Even if you are not SEEING sap when you boil it... if you can smell the piney scent easily, that means something is leaching out...

..mind you, even if it is leaching something... I've never actually seen science, or even heard anyone say that coniferous wood actually harmed thier fish.... comments anyone?
 
hehehe, funny thing is, I read that as "roof" material at first too... then I re-read it, then I read the replies, hehehe....

ok, but as far as the pine wood is concerned..... I wouldn't use it.... seems there's too many "ifs" for me, making it too much of a risk. (of course this is in my opinion)
 
No Conifers

Hey Spif -

go back a page or two and read my original post titled "Natural Wood" (dated 8/20) - I had some of the same questions as you. There is a link in one of the posts that answered my questions, and then I emailed the guy to clarify the last one.

Bottom line is - he says no conifers - except cypress - becuz they exude sap for years and years, and even tiny amounts can be harmful.

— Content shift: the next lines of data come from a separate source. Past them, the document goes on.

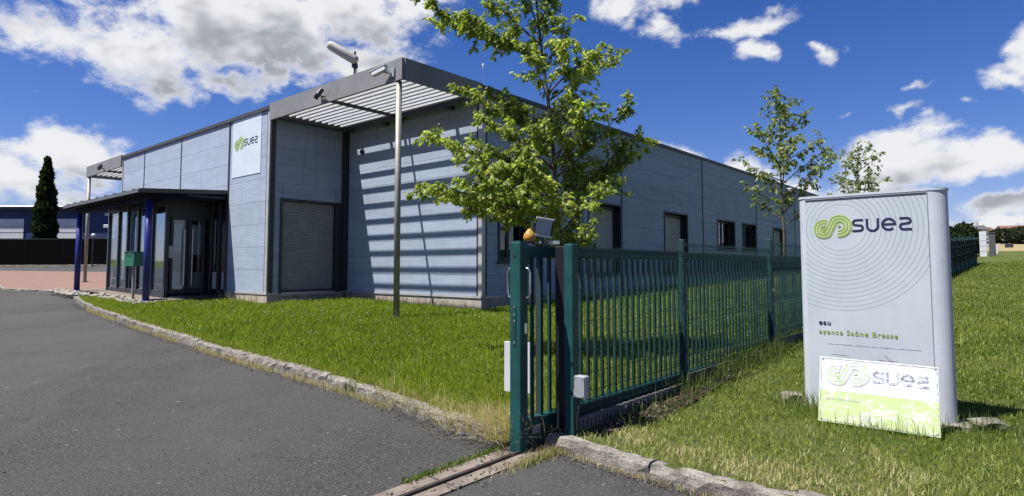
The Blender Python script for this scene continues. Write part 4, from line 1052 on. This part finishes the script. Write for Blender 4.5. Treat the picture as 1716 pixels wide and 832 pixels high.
# straw and weeds
def along(path, s0, s1, n, spread):
    Pp = np.array(path, float); L = np.concatenate([[0], np.cumsum(np.hypot(*np.diff(Pp, axis=0).T))])
    s = rng.uniform(s0, s1, n) * L[-1]
    P = np.stack([np.interp(s, L, Pp[:, 0]), np.interp(s, L, Pp[:, 1])], 1)
    return P + rng.normal(0, 1, (n, 2)) * spread
def straw(P, l0, l1, zoff, name, label, m='straw', w0=.004, tint=None, lean=.95, azim=None, cat='grass'):
    n = len(P); hh = rng.uniform(l0, l1, n)
    o = grass(P, hh, np.full(n, w0) * rng.uniform(.6, 1.4, n), (rng.random(n) if tint is None else tint), gz_(P) + zoff, lean, name, m, azim)
    return tag(o, label, cat, None, 'stuff')
P = np.concatenate([along([(-1.35, 6.45), (-.6, 5.62), (-.05, 5.1)], 0, 1, 520, .07), rng.normal((-.0, 5.1), (.13, .1), (620, 2)), rng.normal((-.32, 5.36), (.14, .1), (260, 2))])
straw(P, .08, .4, .06, 'dry_grass_tuft', 'long bleached dry grass spilling over the kerb beside the gate post', 'straw', .004, None, 1.12, rng.normal(R(215), .9, len(P)))
P = along(KERB[3:11], .0, 1, 6000, .03) - np.array([.02, .035]); P = P[vnoise(P, 1.3, 33) > .4]
straw(P, .02, .1, .0, 'kerb_weeds', 'thin dry weeds rooted along the foot of the lawn kerb', 'straw', .004)
P = along([(x + .085, y + .1) for x, y in KERB[2:12]], 0, 1, 9000, .04)
straw(P, .05, .14, .1, 'kerb_edge_grass', 'ragged uncut grass along the back of the lawn kerb', 'grass', .006, rng.uniform(.2, 1, len(P)))
P = np.concatenate([np.array([tq(s, n_) for s, n_ in zip(rng.uniform(-.1, .95, 700), rng.normal(.175, .02, 700))]), np.array([tq(s, n_) for s, n_ in zip(rng.uniform(-.45, .6, 700), rng.normal(-.19, .03, 700))])])
P = P[vnoise(P, 6., 77) > .38]
straw(P, .012, .06, .0, 'track_weeds', 'small weeds growing along both edges of the gate track', 'weed', .013)
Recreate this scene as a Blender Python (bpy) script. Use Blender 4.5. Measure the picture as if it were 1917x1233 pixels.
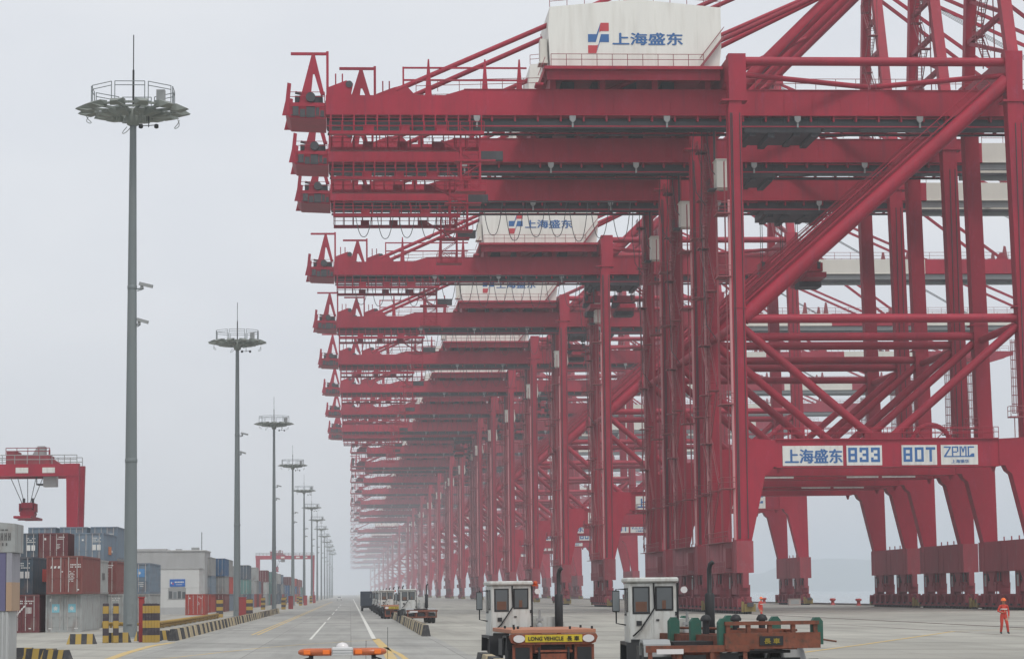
import bpy, math, random
from mathutils import Vector, Matrix
random.seed(7)
R = math.radians
sc = bpy.context.scene
col = sc.collection
for o in list(bpy.data.objects):
    bpy.data.objects.remove(o)

# ------------------------------------------------------------------ camera, world, sun, exposure
PW, PH, FOC, EYE = 1917.0, 1233.0, 4600.0, 2.4
_d = Vector((656 - PW / 2, 1111 - PH / 2, FOC)).normalized()      # road direction seen from the camera (x right, y down, z ahead)
_h = Vector((1, -0.0105, 0))
_u = _h.cross(_d).normalized()
if _u.y > 0: _u = -_u
_x = _d.cross(_u)
if _x.x < 0: _x = -_x
CM = Matrix((_x, _d, _u))                                          # camera space -> world space
cam = bpy.data.cameras.new('camera')
cam.sensor_width = 36.0
cam.sensor_fit = 'HORIZONTAL'
cam.lens = 36.0 * FOC / PW
cam.clip_start, cam.clip_end = 0.5, 40000
camo = bpy.data.objects.new('camera', cam)
col.objects.link(camo)
rt, dn, fw = CM @ Vector((1, 0, 0)), CM @ Vector((0, 1, 0)), CM @ Vector((0, 0, 1))
camo.matrix_world = Matrix(((rt.x, -dn.x, -fw.x, 0), (rt.y, -dn.y, -fw.y, 0), (rt.z, -dn.z, -fw.z, EYE), (0, 0, 0, 1)))
sc.camera = camo

def at(u, v, y):
    r = CM @ Vector((u - PW / 2, v - PH / 2, FOC))
    r = r * (y / r.y)
    return Vector((r.x, y, r.z + EYE))
def gnd(u, v):
    r = CM @ Vector((u - PW / 2, v - PH / 2, FOC))
    t = -EYE / r.z
    return Vector((r.x * t, r.y * t, 0))

SUN_EL, SUN_AZ = R(58), R(160)
w = bpy.data.worlds.new('World')
sc.world = w
w.use_nodes = True
nt = w.node_tree
bg = nt.nodes['Background']
sky = nt.nodes.new('ShaderNodeTexSky')
sky.sky_type = 'NISHITA'
sky.sun_disc = False
sky.sun_elevation = SUN_EL
sky.sun_rotation = SUN_AZ
sky.air_density, sky.dust_density, sky.ozone_density = 1.0, 4.0, 1.0
hs = nt.nodes.new('ShaderNodeHueSaturation')
hs.inputs['Saturation'].default_value = 0.10
hs.inputs['Value'].default_value = 1.0
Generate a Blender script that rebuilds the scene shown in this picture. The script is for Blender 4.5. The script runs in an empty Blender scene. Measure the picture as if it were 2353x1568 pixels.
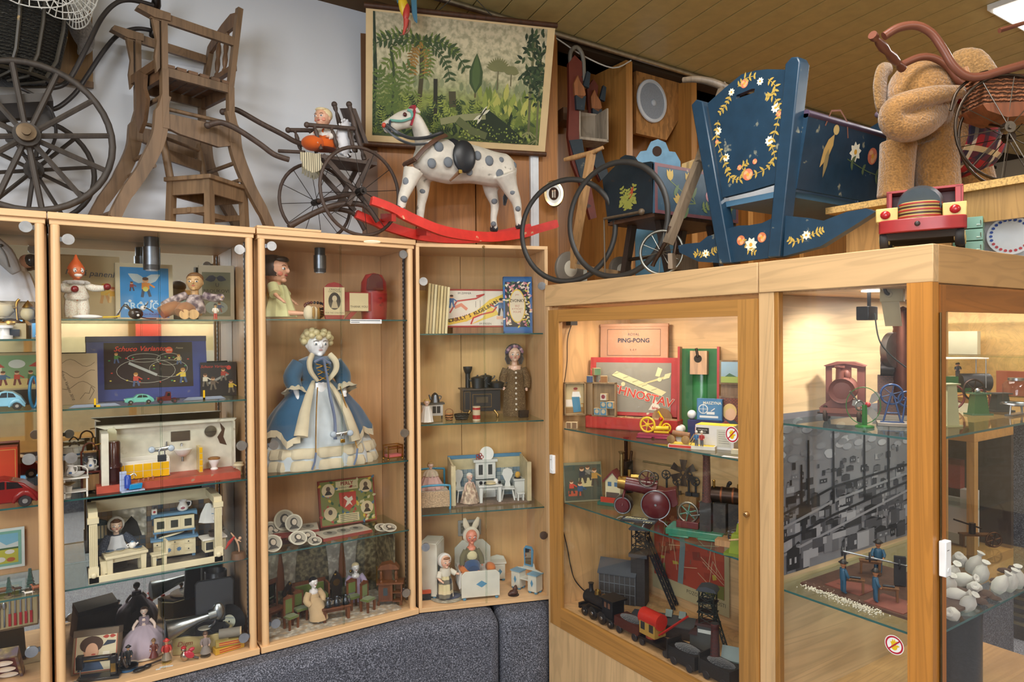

Put that interesting piece of pine on a bookshelf!

HTH - Mary
 
I use 4 large chunks of drift wood in my tank. All where collected from the columbia river on the oregon/washinton border. All were weathered and sunbleached. All smelled heavly of Evergreen when cut for placment. The wood has been in the tank for 4 months, since setup. I've seen no ill affects on my fish. All are growing nicely with no deformatys or deaths.